The agent SDK is the Vix.cpp profile for agent-oriented tooling and controlled automation workflows.

Install it when a project needs the Vix agent layer, local runtime state, cache-backed execution, or automation features that should stay inside a native Vix project instead of being treated as an external script. The profile includes the common Vix foundation, then adds the modules used to build agent workflows with a clear C++ runtime boundary.

bash
vix upgrade --sdk agent

After the profile is installed, the workflow stays centered on the Vix CLI. You still use vix build, vix run, and vix dev. The SDK profile gives the machine the native agent layer that those commands can use.

Install the Agent SDK

Install the CLI first if it is not already installed.

Linux and macOS:

bash
curl -fsSL https://vixcpp.com/install.sh | bash

Windows PowerShell:

powershell
irm https://vixcpp.com/install.ps1 | iex

Then install the agent profile:

bash
vix upgrade --sdk agent

Inspect the profile before installing it:

bash
vix upgrade --sdk info agent

Use this command when you want to see the modules, notes, version information, and system dependencies for the current release.

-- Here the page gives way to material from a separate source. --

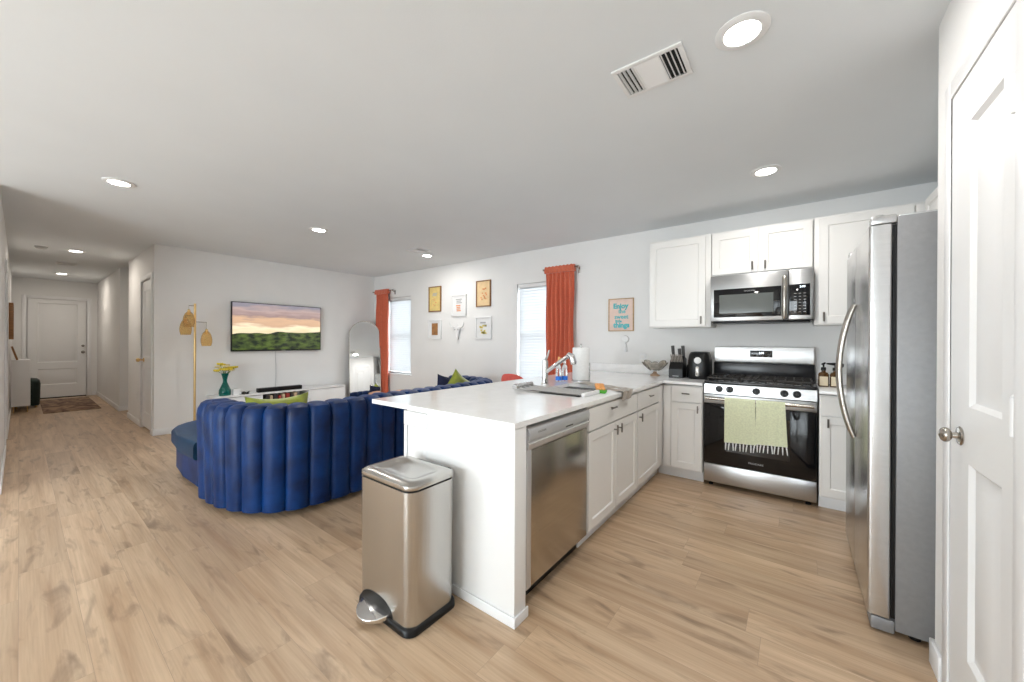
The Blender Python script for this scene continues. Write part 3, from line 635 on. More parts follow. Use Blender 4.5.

What the Agent SDK includes

The agent profile includes the common Vix foundation.

txt
common foundation
  cli
  core
  json
  error
  path
  fs
  io
  env
  os
  utils
  log
  async
  time
  process
  threadpool
  template
  ui
  note

It then adds the agent-oriented modules.

txt
agent
  agent
  cache

The common foundation gives the project the normal Vix runtime and CLI workflow. The agent profile adds the native layer needed for controlled automation and agent-oriented execution.

When to use it

Use the Agent SDK when the project is built around agent workflows rather than only a normal command-line tool, backend service, or desktop app.

That includes projects that need local agent state, task execution, cache-backed context, controlled automation, or a native runtime boundary for work that should be inspected, repeated, and managed from inside a Vix project.

bash
vix upgrade --sdk agent

The default SDK is enough for normal Vix projects and simple local programs. The agent profile is the right choice when the project starts using the agent module or needs cache support as part of an agent workflow.

Use it with a project

A normal agent-oriented workflow looks like this:

bash
vix new agent-app
cd agent-app
vix install
vix dev

Build without running:

bash
vix build

Run manually:

bash
vix run

Start the development loop:

bash
vix dev

The SDK profile stays behind the CLI workflow. You install the agent profile once, then work with the project through Vix commands.

Build an agent project

Use vix build when you only want to compile the project.

bash
vix build

Use verbose output when you need more detail from the build workflow.

bash
vix build -v

Use a release build when preparing an optimized binary.

bash
vix build --preset release

The build command detects the project, resolves the local Vix environment, and uses the installed SDK profile during the build.

Run an agent project

Use vix run when you want to build and start the program manually.

bash
vix run

Pass runtime arguments after --run.

bash
vix run --run --task daily-check

For a small file or a quick check:

bash
vix run main.cpp

Single-file usage is useful for verifying that the CLI and SDK are installed correctly before moving into a full project.

Agent workflows

Agent-oriented projects are usually about controlled execution. The project may need to prepare a task, run it, keep local state, cache intermediate data, and report what happened in a form that the application can inspect later.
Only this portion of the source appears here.